▶ _Instructions for the task_: Pull out every line in the data that has the string "scene" in it.

▶ _Data shown_:

— begin —

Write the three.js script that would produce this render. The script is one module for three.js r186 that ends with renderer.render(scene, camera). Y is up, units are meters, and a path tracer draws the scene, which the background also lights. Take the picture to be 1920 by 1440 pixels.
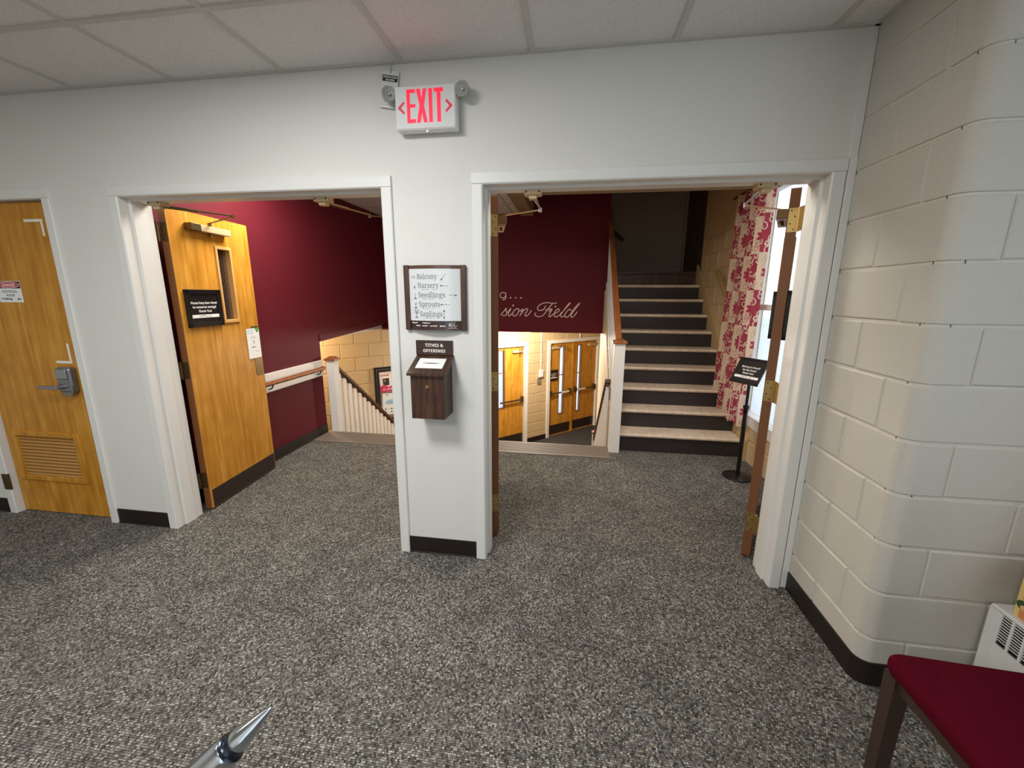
import * as THREE from 'three';
import { RoundedBoxGeometry } from 'three/addons/geometries/RoundedBoxGeometry.js';
import { mergeGeometries, mergeVertices } from 'three/addons/utils/BufferGeometryUtils.js';
import { RectAreaLightUniformsLib } from 'three/addons/lights/RectAreaLightUniformsLib.js';

// ------------------------------------------------------------------ camera, sky, area lights, exposure
RectAreaLightUniformsLib.init();
const scene = new THREE.Scene();
const camera = new THREE.PerspectiveCamera(86.12, 4 / 3, 0.05, 200);
camera.rotation.order = 'YXZ';
camera.rotation.set(-0.21263, 0.14616, 0.00539);
camera.position.set(0, 1.518, 2.115);
scene.add(camera);
scene.background = new THREE.Color().setRGB(0.82, 0.96, 1.1);
scene.backgroundIntensity = 1.6;
const renderer = new THREE.WebGLRenderer({ antialias: true });
renderer.toneMapping = THREE.LinearToneMapping;
renderer.toneMappingExposure = 1.0;
renderer.shadowMap.enabled = true;
const UNSEEN_TROFFER = 50.0;          // radiance of the unseen ceiling panels lighting the room
const UNSEEN_TROFFERS = [[-1.1475, 1.385, 0.585], [-1.1475, 3.51, 1.195], [-3.617, 2.2908, 1.195]];  // all out of view; the last one is added to brighten the louvred door
const UNSEEN_HALL_PANELS = [[-2.1, -0.95, 42, 'by the red wall'], [0.35, -0.8, 24, 'near the upper stairs']], UNSEEN_LOBBY_LAMP = 14;

// ------------------------------------------------------------------ helpers
let seed = 7;
const rnd = () => { seed = (seed * 1664525 + 1013904223) >>> 0; return seed / 4294967296; };
const hash = (x, y, s = 0) => { let h = (x * 374761393 + y * 668265263 + s * 974634777) | 0; h = Math.imul(h ^ (h >>> 13), 1274126177); return ((h ^ (h >>> 16)) >>> 0) / 4294967296; };
function vnoise(x, y, px, py, s) {           // tileable value noise
  const x0 = Math.floor(x), y0 = Math.floor(y), fx = x - x0, fy = y - y0;
  const u = fx * fx * (3 - 2 * fx), v = fy * fy * (3 - 2 * fy);
  const m = (a, b) => hash(((a % px) + px) % px, ((b % py) + py) % py, s);
  return (m(x0, y0) * (1 - u) + m(x0 + 1, y0) * u) * (1 - v) + (m(x0, y0 + 1) * (1 - u) + m(x0 + 1, y0 + 1) * u) * v;
}
function dataTex(w, h, f, srgb = true) {
  const d = new Uint8Array(w * h * 4);
  for (let y = 0; y < h; y++) for (let x = 0; x < w; x++) { const c = f(x, y); const i = (y * w + x) * 4; d[i] = c[0]; d[i + 1] = c[1]; d[i + 2] = c[2]; d[i + 3] = 255; }
  const t = new THREE.DataTexture(d, w, h); t.wrapS = t.wrapT = THREE.RepeatWrapping; t.magFilter = THREE.LinearFilter; t.minFilter = THREE.LinearFilter;
  if (srgb) t.colorSpace = THREE.SRGBColorSpace; t.needsUpdate = true; return t;
}
function canvasTex(w, h, draw) {
  const c = document.createElement('canvas'); c.width = w; c.height = h; const g = c.getContext('2d'); draw(g, w, h);
  const t = new THREE.CanvasTexture(c); t.colorSpace = THREE.SRGBColorSpace; return t;
}
const rep = (t, x, y) => { const r = t.clone(); r.repeat.set(x, y); r.needsUpdate = true; return r; };
const mat = (color, roughness = 0.7, o = {}) => new THREE.MeshStandardMaterial({ color, roughness, metalness: 0, ...o });

function uvm(g) {                             // uv in metres by dominant axis
  g = g.index ? g.toNonIndexed() : g; const p = g.attributes.position, uv = new Float32Array(p.count * 2);
  const a = new THREE.Vector3(), b = new THREE.Vector3(), c = new THREE.Vector3();
  for (let i = 0; i < p.count; i += 3) {
    a.fromBufferAttribute(p, i); b.fromBufferAttribute(p, i + 1); c.fromBufferAttribute(p, i + 2);
    const n = b.clone().sub(a).cross(c.clone().sub(a)); const ax = Math.abs(n.x), ay = Math.abs(n.y), az = Math.abs(n.z);
    [a, b, c].forEach((v, k) => { const j = (i + k) * 2; if (ay >= ax && ay >= az) { uv[j] = v.x; uv[j + 1] = v.z; } else if (ax >= az) { uv[j] = v.z; uv[j + 1] = v.y; } else { uv[j] = v.x; uv[j + 1] = v.y; } });
  }
  g.setAttribute('uv', new THREE.BufferAttribute(uv, 2)); return g;
}
const flat = (g) => { g = g.index ? g.toNonIndexed() : g; for (const k of Object.keys(g.attributes)) if (!['position', 'normal', 'uv'].includes(k)) g.deleteAttribute(k); return g; };
// box by its two corners
function bb(x0, y0, z0, x1, y1, z1, r = 0) {
  const w = Math.abs(x1 - x0), h = Math.abs(y1 - y0), d = Math.abs(z1 - z0);
  const g = r ? new RoundedBoxGeometry(w, h, d, 2, Math.min(r, w / 2.01, h / 2.01, d / 2.01)) : new THREE.BoxGeometry(w, h, d);
  return g.translate((x0 + x1) / 2, (y0 + y1) / 2, (z0 + z1) / 2);
}
const cyl = (r0, r1, h, x, y, z, ax = 'y', n = 20) => { const g = new THREE.CylinderGeometry(r1, r0, h, n); if (ax === 'x') g.rotateZ(Math.PI / 2); if (ax === 'z') g.rotateX(Math.PI / 2); return g.translate(x, y, z); };
function rod(a, b, r, n = 10) { return new THREE.TubeGeometry(new THREE.LineCurve3(new THREE.Vector3(...a), new THREE.Vector3(...b)), 1, r, n, false); }
function bar(a, b, w, h) {                     // rectangular bar between two points
  const A = new THREE.Vector3(...a), B = new THREE.Vector3(...b), L = A.distanceTo(B);
  const g = new RoundedBoxGeometry(w, h, L, 2, Math.min(w, h) * 0.2), m = new THREE.Matrix4().lookAt(A, B, new THREE.Vector3(0, 1, 0)); m.setPosition(A.clone().add(B).multiplyScalar(0.5)); return g.applyMatrix4(m);
}
function prism(pts, depth, bevel = 0) {        // polygon in xy extruded along +z
  const s = new THREE.Shape(pts.map((p) => new THREE.Vector2(...p)));
  return new THREE.ExtrudeGeometry(s, { depth, bevelEnabled: bevel > 0, bevelSize: bevel, bevelThickness: bevel, bevelOffset: -bevel, bevelSegments: 2, curveSegments: 8 });
}
// polygon in plan (x,z) extruded up from y0 to y1
function plan(pts, y0, y1, bevel = 0) {
  const g = prism(pts.map(([x, z]) => [x, -z]), y1 - y0 - 2 * bevel, bevel); g.rotateX(-Math.PI / 2); return g.translate(0, y0 + bevel, 0);
}
const used = {};
const numbered = (n) => { const k = used[n] = (used[n] ?? -1) + 1; return k ? `${n}_${String(k).padStart(3, '0')}` : n; };
function mesh(name, geos, m, parent = scene) {
  const list = (Array.isArray(geos) ? geos : [geos]).map(flat);
  const g = uvm(list.length > 1 ? mergeGeometries(list) : list[0]);
  const o = new THREE.Mesh(g, m); o.name = parent === scene ? numbered(name) : name; o.castShadow = o.receiveShadow = true; parent.add(o); return o;
}
function keepuv(name, g, m, parent) { const o = new THREE.Mesh(g, m); o.name = name; o.castShadow = o.receiveShadow = true; parent.add(o); return o; }
function thing(name, label, category, pos = [0, 0, 0], turn = 0, group) {
  const o = new THREE.Group(); o.name = numbered(name); o.position.set(...pos); o.rotation.y = turn; o.userData = { label, category }; if (group) o.userData.group = group; scene.add(o); return o;
}
function tag(o, label, category, group) { o.userData.label = label; o.userData.category = category; if (group) o.userData.group = group; return o; }
function struct(o, label) { o.userData.kind = 'structure'; if (label) o.userData.label = label; return o; }
function structGroup(name, label, pos = [0, 0, 0], turn = 0) { const o = new THREE.Group(); o.name = name; o.position.set(...pos); o.rotation.y = turn; scene.add(o); return struct(o, label); }

// ------------------------------------------------------------------ textures and materials
const plasterBump = dataTex(512, 512, (x, y) => { const v = 120 + 60 * (vnoise(x / 6, y / 6, 85, 85, 1) - 0.5) + 90 * (vnoise(x / 2.2, y / 2.2, 232, 232, 2) - 0.5); return [v, v, v]; }, false);
const carpetN = 1536, CELL = 8, NC = carpetN / CELL;
const carpetPalette = [[138, 133, 122], [118, 114, 104], [100, 95, 87], [76, 72, 64], [56, 53, 47], [120, 110, 95], [102, 93, 81], [152, 147, 136], [88, 83, 75], [110, 104, 100]];
const carpetCell = (cx, cy) => {
  const c = ((cx % NC) + NC) % NC, d = ((cy % NC) + NC) % NC; const k = hash(c, d, 5), k2 = hash(c, d, 6), mood = vnoise(c / 12, d / 12, NC / 12, NC / 12, 8);
  let i = Math.floor(Math.pow(k, 0.95) * carpetPalette.length); const p = carpetPalette[Math.min(i, 9)]; const f = 0.85 + 0.3 * k2 + 0.16 * (mood - 0.5); return [p[0] * f * 1.08, p[1] * f * 1.1, p[2] * f * 1.12, k2];
};
const loopShade = (x, y) => {
  const cy = Math.floor(y / CELL), off = (cy & 1) * CELL * 0.5, cx = Math.floor((x + off) / CELL);
  const lx = ((x + off) / CELL - cx - 0.5) * 2, ly = (y / CELL - cy - 0.5) * 2; const jx = (hash(cx % NC, cy, 11) - 0.5) * 0.5, jy = (hash(cx % NC, cy, 12) - 0.5) * 0.5;
  const r2 = (lx - jx) ** 2 * 0.8 + (ly - jy) ** 2; return [cx, cy, Math.max(0, 1 - r2 * 0.6)];
};
const carpetMap = dataTex(carpetN, carpetN, (x, y) => { const [cx, cy, s] = loopShade(x, y); const c = carpetCell(cx, cy); const n = 0.85 + 0.3 * hash(x, y, 3), f = (0.46 + 0.62 * s) * n; return [c[0] * f, c[1] * f, c[2] * f].map((v) => Math.min(255, v)); });
const carpetBump = dataTex(carpetN, carpetN, (x, y) => { const s = loopShade(x, y)[2] * 215 + 30 * hash(x, y, 4); return [s, s, s]; }, false);
const CS = 1.45; // metres covered by the carpet texture
function woodTex(s, base, dark, streak = 1, w = 512, h = 1024) {
  return dataTex(w, h, (x, y) => {
    const plank = Math.floor(x / (w / 2)), off = hash(plank, 3, s) * 40;
    const g = vnoise(x / 5, (y + off) / 90, Math.round(w / 5), Math.round(h / 90), s) * 0.5 + vnoise(x / 16, y / 150, w / 16, Math.round(h / 150), s + 1) * 0.9 + vnoise(x / 2, y / 20, w / 2, Math.round(h / 20), s + 2) * 0.3 * streak;
    const mott = vnoise(x / 40, y / 46, Math.round(w / 40), Math.round(h / 46), s + 4) - 0.5;
    let t = Math.min(1, Math.max(0, (g - 0.55) * 0.8 + 0.28 + mott * 0.35 + (plank ? 0.08 : -0.02)));
    return base.map((b, i) => b + (dark[i] - b) * t);
  });
}
const mapleTex = woodTex(21, [212, 154, 64], [174, 116, 32], 0.6);
const darkWoodTex = woodTex(31, [94, 62, 42], [46, 28, 20], 1.6, 256, 512);
const oakTex = woodTex(41, [178, 112, 62], [120, 66, 32], 1.4, 256, 512);
const treadTex = woodTex(51, [232, 214, 192], [206, 184, 160], 1.2, 256, 512);
const tileTex = dataTex(512, 512, (x, y) => { const n = hash(x >> 1, y >> 1, 61), n2 = vnoise(x / 3, y / 3, 171, 171, 62); const v = n > 0.93 ? 196 : 230 + 20 * (n2 - 0.5) + 10 * (hash(x, y, 63) - 0.5); return [v, v * 0.985, v * 0.965]; });
const tileBump = dataTex(512, 512, (x, y) => { const n = hash(x >> 1, y >> 1, 61); const v = n > 0.93 ? 60 : 170 + 50 * (vnoise(x / 3, y / 3, 171, 171, 62) - 0.5); return [v, v, v]; }, false);
const fabricBump = dataTex(256, 256, (x, y) => { const v = 128 + 70 * Math.sin(x * Math.PI / 4) * Math.sin(y * Math.PI / 4) + 50 * (hash(x, y, 71) - 0.5); return [v, v, v]; }, false);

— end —

▶ _Response to this task_:
Write the three.js script that would produce this render. The script is one module for three.js r186 that ends with renderer.render(scene, camera). Y is up, units are meters, and a path tracer draws the scene, which the background also lights. Take the picture to be 1920 by 1440 pixels.
const scene = new THREE.Scene();
scene.add(camera);
scene.background = new THREE.Color().setRGB(0.82, 0.96, 1.1);
scene.backgroundIntensity = 1.6;
function mesh(name, geos, m, parent = scene) {
  const o = new THREE.Mesh(g, m); o.name = parent === scene ? numbered(name) : name; o.castShadow = o.receiveShadow = true; parent.add(o); return o;
  const o = new THREE.Group(); o.name = numbered(name); o.position.set(...pos); o.rotation.y = turn; o.userData = { label, category }; if (group) o.userData.group = group; scene.add(o); return o;
function structGroup(name, label, pos = [0, 0, 0], turn = 0) { const o = new THREE.Group(); o.name = name; o.position.set(...pos); o.rotation.y = turn; scene.add(o); return struct(o, label); }